The problem:
Print, exactly and with both ends included, the lines below that run from the one containing "Build this scene" to the one containing "CMn = np.array(CM)". Pictures are omitted.

Extracted material:
----------------------------------------
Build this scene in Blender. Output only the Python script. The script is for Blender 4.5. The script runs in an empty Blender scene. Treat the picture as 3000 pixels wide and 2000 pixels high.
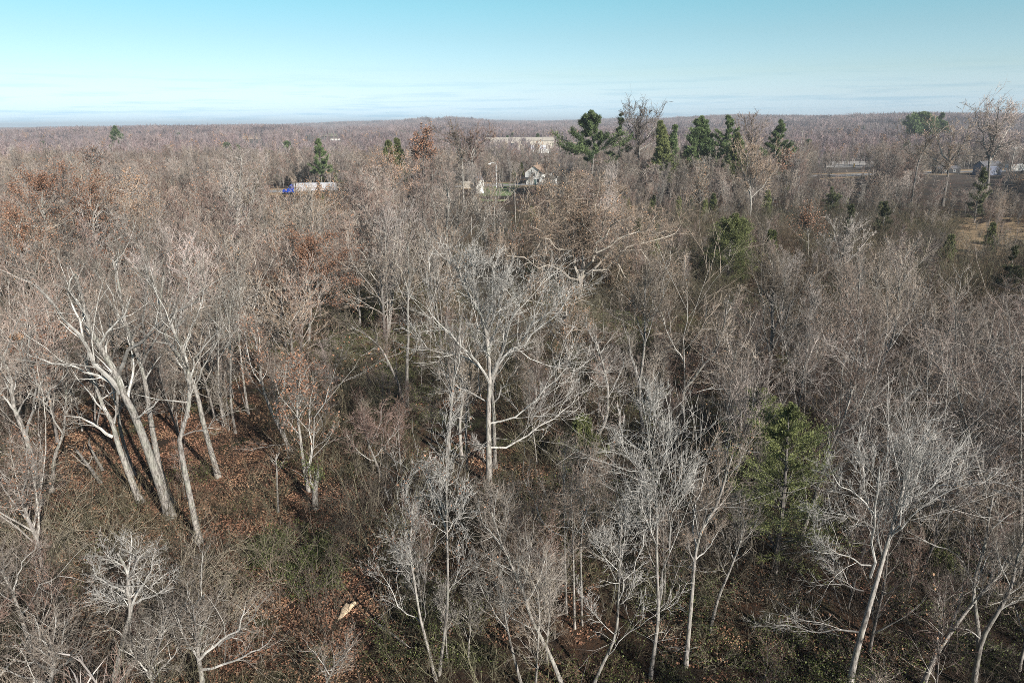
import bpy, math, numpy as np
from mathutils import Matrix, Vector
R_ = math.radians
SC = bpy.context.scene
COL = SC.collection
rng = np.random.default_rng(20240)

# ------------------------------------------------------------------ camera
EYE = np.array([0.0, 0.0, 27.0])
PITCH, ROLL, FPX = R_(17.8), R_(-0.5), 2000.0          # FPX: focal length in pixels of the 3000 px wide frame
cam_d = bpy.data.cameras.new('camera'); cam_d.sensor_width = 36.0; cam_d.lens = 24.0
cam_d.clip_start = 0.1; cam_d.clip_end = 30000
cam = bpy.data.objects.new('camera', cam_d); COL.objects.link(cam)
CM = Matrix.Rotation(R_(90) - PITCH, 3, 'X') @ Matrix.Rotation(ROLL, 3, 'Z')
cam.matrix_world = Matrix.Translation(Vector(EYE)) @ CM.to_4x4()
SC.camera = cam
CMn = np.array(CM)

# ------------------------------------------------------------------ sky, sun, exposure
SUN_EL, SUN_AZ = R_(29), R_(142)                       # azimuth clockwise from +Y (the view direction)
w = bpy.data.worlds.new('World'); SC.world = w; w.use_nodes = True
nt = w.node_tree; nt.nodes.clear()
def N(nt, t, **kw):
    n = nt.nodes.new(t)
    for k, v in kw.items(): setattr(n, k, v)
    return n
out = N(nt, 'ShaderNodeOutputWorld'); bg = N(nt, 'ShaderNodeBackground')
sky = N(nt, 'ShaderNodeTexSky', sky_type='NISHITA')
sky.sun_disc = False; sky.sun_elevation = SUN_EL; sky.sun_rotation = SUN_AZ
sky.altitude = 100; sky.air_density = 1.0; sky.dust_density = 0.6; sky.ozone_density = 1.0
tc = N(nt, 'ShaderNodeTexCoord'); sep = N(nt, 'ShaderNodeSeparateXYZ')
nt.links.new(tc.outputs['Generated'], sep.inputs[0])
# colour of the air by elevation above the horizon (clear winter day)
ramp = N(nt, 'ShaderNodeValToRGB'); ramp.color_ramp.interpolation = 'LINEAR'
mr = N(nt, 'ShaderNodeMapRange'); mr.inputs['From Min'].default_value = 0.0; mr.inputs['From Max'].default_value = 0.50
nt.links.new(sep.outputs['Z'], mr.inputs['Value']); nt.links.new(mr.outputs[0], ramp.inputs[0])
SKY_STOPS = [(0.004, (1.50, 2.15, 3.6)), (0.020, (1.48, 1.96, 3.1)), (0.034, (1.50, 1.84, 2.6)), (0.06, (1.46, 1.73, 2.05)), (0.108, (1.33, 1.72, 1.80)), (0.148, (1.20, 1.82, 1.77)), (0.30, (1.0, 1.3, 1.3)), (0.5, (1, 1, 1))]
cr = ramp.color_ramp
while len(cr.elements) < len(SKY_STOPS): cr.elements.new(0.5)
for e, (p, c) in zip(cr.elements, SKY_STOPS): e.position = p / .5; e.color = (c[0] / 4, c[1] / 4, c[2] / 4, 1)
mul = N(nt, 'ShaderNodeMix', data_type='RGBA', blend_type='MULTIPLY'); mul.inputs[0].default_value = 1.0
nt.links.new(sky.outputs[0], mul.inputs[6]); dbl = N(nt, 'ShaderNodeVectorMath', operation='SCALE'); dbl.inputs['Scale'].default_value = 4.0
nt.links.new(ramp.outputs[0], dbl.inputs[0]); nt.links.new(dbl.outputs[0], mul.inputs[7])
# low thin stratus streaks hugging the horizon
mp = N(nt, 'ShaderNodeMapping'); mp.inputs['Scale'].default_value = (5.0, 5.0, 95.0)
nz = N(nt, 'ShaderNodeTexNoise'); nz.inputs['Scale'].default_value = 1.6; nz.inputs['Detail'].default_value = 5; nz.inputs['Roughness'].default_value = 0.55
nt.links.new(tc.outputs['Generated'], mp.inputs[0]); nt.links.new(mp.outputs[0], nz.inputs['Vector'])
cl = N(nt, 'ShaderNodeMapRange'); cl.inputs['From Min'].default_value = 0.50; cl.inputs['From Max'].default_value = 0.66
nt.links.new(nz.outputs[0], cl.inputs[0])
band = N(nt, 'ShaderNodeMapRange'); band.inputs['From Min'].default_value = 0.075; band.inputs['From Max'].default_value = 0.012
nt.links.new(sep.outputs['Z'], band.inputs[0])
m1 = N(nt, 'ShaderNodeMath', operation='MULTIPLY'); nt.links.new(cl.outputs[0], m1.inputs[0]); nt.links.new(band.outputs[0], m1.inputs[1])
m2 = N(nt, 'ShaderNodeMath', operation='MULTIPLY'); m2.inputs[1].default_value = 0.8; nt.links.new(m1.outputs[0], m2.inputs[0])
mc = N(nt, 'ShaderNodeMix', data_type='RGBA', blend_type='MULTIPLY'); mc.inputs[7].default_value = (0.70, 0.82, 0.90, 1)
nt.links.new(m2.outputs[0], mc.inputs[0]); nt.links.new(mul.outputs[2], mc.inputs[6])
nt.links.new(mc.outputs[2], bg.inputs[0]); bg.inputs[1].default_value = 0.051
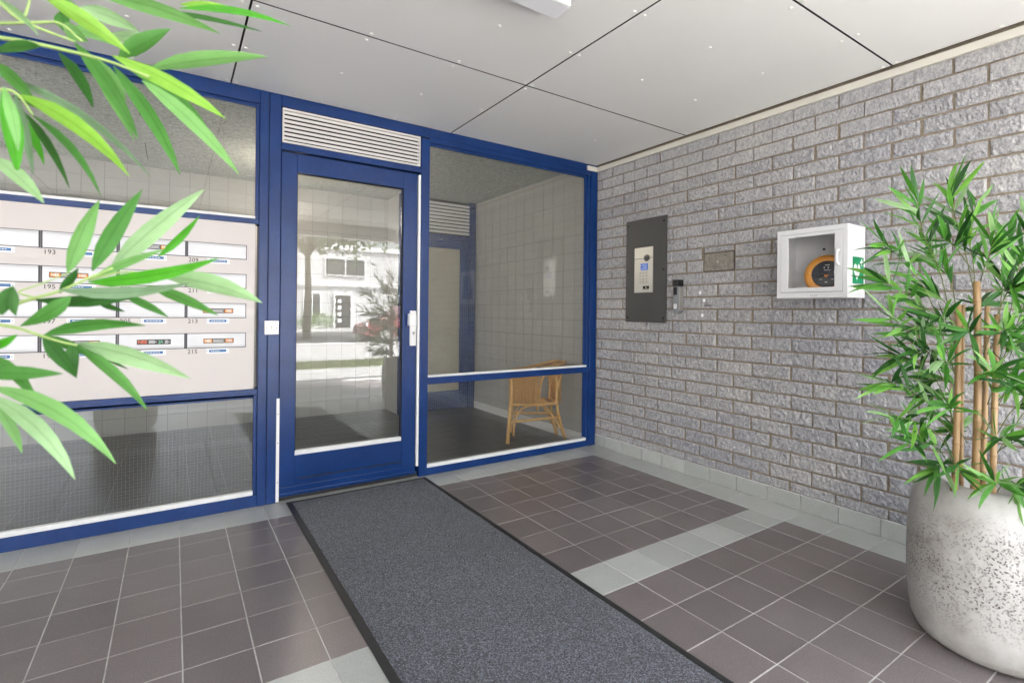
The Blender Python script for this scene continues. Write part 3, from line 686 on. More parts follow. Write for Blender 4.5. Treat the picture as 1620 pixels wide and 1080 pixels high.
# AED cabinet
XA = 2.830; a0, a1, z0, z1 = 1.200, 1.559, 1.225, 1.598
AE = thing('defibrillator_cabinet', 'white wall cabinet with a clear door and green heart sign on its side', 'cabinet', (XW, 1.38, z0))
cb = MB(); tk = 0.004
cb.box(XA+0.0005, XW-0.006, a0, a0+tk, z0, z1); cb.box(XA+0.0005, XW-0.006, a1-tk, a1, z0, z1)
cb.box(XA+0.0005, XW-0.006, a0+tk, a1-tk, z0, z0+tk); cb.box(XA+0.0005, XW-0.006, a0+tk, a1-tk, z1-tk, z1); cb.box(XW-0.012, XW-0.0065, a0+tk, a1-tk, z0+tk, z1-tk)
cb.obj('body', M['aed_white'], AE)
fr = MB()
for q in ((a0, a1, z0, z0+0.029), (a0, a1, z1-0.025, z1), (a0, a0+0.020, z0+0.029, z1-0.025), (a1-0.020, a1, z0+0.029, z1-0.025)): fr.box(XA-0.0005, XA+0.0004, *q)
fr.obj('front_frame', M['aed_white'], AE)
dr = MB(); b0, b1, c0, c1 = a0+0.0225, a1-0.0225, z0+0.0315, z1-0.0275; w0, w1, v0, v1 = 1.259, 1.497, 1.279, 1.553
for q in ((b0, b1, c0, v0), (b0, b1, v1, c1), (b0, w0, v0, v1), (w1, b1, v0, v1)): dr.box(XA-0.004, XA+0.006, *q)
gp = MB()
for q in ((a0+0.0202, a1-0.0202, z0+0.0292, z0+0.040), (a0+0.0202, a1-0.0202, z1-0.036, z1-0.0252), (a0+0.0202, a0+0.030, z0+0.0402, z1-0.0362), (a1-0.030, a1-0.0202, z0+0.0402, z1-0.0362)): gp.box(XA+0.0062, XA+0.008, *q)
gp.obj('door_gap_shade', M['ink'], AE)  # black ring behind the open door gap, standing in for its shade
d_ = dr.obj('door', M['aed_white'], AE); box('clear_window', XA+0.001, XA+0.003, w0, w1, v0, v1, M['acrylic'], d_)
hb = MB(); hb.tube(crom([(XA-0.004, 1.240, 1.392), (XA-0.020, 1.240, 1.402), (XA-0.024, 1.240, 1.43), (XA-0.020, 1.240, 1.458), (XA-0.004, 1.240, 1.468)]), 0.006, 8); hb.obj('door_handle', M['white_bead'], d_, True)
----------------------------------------
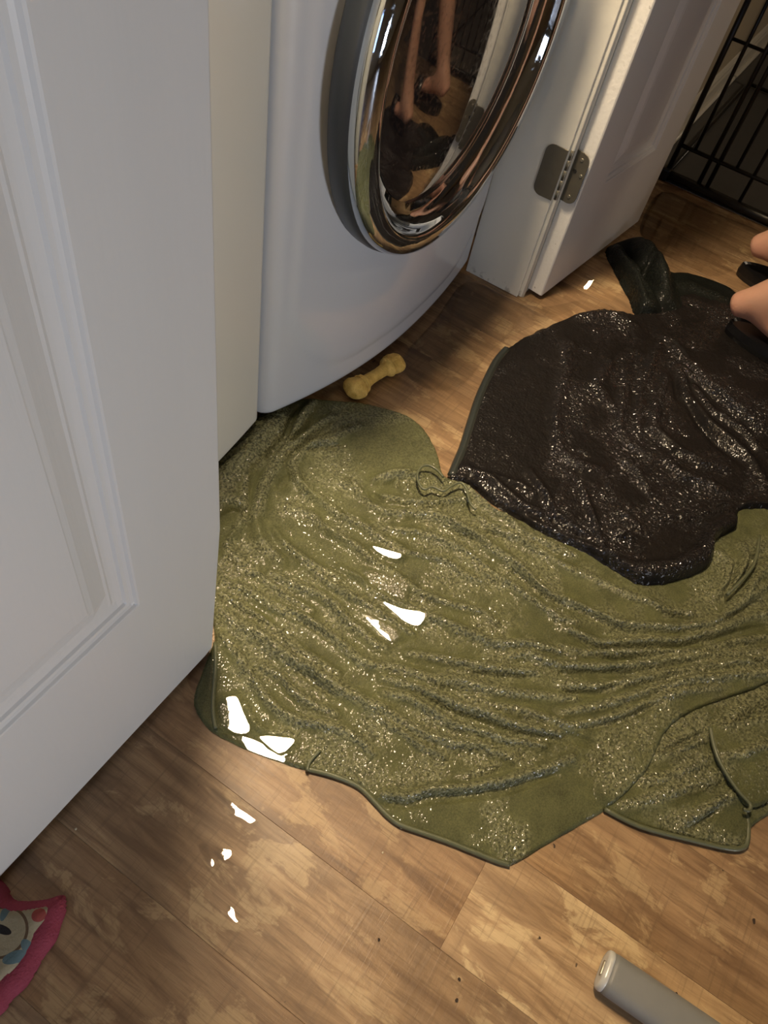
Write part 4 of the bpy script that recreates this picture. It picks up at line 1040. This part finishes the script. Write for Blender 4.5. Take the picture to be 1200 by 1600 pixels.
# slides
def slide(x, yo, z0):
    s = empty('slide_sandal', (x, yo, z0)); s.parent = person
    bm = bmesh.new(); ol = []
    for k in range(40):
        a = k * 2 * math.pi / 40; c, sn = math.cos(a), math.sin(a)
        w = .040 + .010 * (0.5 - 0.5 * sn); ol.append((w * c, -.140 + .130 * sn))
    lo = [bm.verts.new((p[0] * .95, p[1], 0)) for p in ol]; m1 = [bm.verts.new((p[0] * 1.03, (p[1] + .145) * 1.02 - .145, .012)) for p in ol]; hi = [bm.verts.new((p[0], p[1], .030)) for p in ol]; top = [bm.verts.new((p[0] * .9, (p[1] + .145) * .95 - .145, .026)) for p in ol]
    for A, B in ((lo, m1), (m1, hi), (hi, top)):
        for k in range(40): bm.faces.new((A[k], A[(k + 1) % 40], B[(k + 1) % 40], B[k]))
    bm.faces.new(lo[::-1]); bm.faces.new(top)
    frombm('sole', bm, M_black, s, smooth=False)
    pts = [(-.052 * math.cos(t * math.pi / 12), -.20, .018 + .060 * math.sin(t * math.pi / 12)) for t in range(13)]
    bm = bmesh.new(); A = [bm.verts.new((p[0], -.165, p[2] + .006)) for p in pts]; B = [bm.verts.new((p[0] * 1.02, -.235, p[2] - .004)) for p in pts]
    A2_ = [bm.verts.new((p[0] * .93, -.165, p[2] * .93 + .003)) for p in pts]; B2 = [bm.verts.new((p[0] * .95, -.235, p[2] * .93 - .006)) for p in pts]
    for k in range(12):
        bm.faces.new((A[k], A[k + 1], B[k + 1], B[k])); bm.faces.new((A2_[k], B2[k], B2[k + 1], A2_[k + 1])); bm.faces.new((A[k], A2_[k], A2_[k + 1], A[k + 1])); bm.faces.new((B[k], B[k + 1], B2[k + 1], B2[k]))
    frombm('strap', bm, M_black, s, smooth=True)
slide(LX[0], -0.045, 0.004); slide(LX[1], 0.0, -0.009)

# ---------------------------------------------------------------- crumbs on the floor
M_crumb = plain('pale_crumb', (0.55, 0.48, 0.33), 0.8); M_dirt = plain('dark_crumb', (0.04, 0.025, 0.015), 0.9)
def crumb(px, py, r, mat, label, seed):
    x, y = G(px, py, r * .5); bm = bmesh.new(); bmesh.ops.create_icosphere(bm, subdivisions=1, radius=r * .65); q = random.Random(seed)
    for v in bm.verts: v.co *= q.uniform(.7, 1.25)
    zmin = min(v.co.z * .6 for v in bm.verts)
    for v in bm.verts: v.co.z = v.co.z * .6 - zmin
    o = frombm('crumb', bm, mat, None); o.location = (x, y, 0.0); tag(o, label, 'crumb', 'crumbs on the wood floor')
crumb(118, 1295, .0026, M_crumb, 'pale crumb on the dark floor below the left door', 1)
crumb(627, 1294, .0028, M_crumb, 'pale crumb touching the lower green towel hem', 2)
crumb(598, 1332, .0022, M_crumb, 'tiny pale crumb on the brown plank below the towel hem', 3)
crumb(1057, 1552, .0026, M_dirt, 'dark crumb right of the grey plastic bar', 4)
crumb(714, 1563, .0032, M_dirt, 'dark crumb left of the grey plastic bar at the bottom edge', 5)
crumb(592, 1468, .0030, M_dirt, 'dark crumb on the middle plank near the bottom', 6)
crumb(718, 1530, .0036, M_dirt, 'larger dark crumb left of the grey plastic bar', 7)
----------------------------------------
The answer:
Build this scene in Blender. Output only the Python script. The script is for Blender 4.5. The script runs in an empty Blender scene. Treat the picture as 3000 pixels wide and 2000 pixels high.
import bpy, math, numpy as np
from mathutils import Matrix, Vector
R_ = math.radians
SC = bpy.context.scene
COL = SC.collection
rng = np.random.default_rng(20240)

# ------------------------------------------------------------------ camera
EYE = np.array([0.0, 0.0, 27.0])
PITCH, ROLL, FPX = R_(17.8), R_(-0.5), 2000.0          # FPX: focal length in pixels of the 3000 px wide frame
cam_d = bpy.data.cameras.new('camera'); cam_d.sensor_width = 36.0; cam_d.lens = 24.0
cam_d.clip_start = 0.1; cam_d.clip_end = 30000
cam = bpy.data.objects.new('camera', cam_d); COL.objects.link(cam)
CM = Matrix.Rotation(R_(90) - PITCH, 3, 'X') @ Matrix.Rotation(ROLL, 3, 'Z')
cam.matrix_world = Matrix.Translation(Vector(EYE)) @ CM.to_4x4()
SC.camera = cam
CMn = np.array(CM)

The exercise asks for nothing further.